Hood County Texas Genealogical Society

 

2003 SPACE SHUTTLE TRAGEGY

NASA searching ranch for debris: One shuttle tile found
by Jennifer Roy

Hood County News – April 23, 2003




Almost three months after the Space Shuttle Columbia fell apart over Texas, recovery crews have begun an exhaustive search of rural northwestern Hood County. Over 400 NASA-led searchers arrived in Granbury Tuesday morning with a parade of trucks and trailers. Most of the searchers were wildland firefighters, including many Native Americans from North Dakota, who volunteered to help with the search. The crews spent much of Tuesday and a rainy Wednesday searching the Texas-size Rocking X Ranch (former Black Ranch) off Tin Top Highway.

 
Traci Bowen of the Texas Forest Service, who has worked with the recovery since the tragedy, says the group combed over 1,000 acres Tuesday and found one complete shuttle tile off Cartwright Road, near the Hood/Parker County line.


The searchers are hoping to find clues to help researchers learn why the shuttle fell apart on Feb. 1.


Christine Defour, information officer for Columbia Shuttle Recovery based in Corsicana, says recovery crews have shifted their search from East Texas westward looking for some of the first debris that would have fallen from the shuttle.


"We've already searched Ellis County (Waxahachie) and now we've moved onto Hood County," Defour said. "Each day we walk between 35 to 5,000 acres."


The Hood County search will include about 4,500 acres, on the ranch and possibly nearby, Bowen reported.


Defour says the crews usually find about one piece of debris per 100 acres searched.


"Sometimes it's just a tiny piece of a tile," Defour explained. "Other times it's an entire tile and then there are times we find large pieces of the shuttle.

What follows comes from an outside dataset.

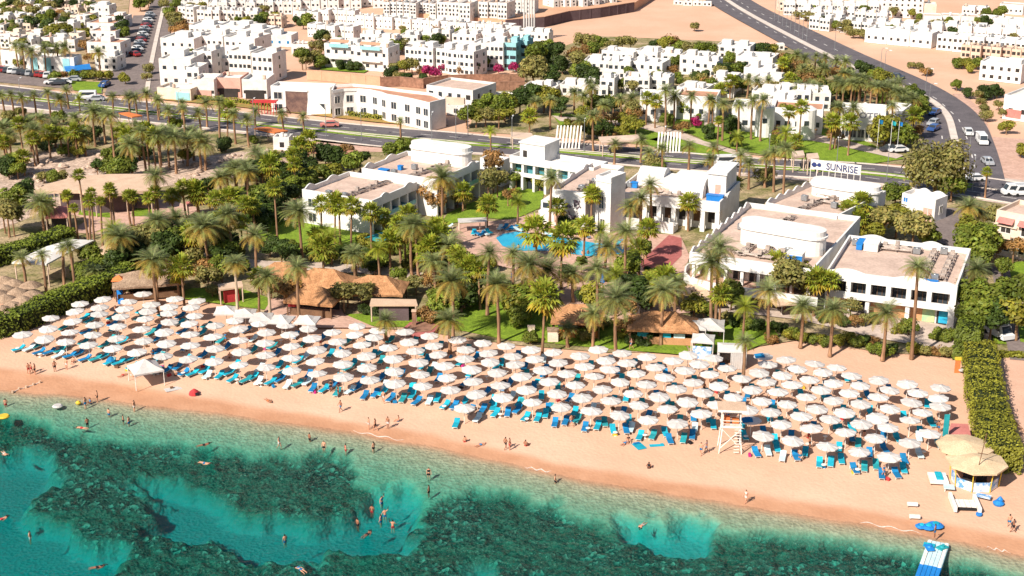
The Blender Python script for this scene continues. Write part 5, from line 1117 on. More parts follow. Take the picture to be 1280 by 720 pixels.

Just the other day (near Waxahachie) we found a piece that was about a foot by two to three feet. That was a real find."

NASA isn't just searching blind.


"We're looking at a two- to three-mile-wide path that the shuttle followed upon re-entry," she said. "We know that if there's any debris it will be in this path. We're walking the areas that are undeveloped and most likely haven't been walked since the tragedy."


Bowen says the other reason Hood County was targeted for the search was the radar images have detected possible debris on the ground in the northwestern portion of the county.


The crews will remain in Hood County for at least two more days searching the area between Granbury and Lipan, Bowen said.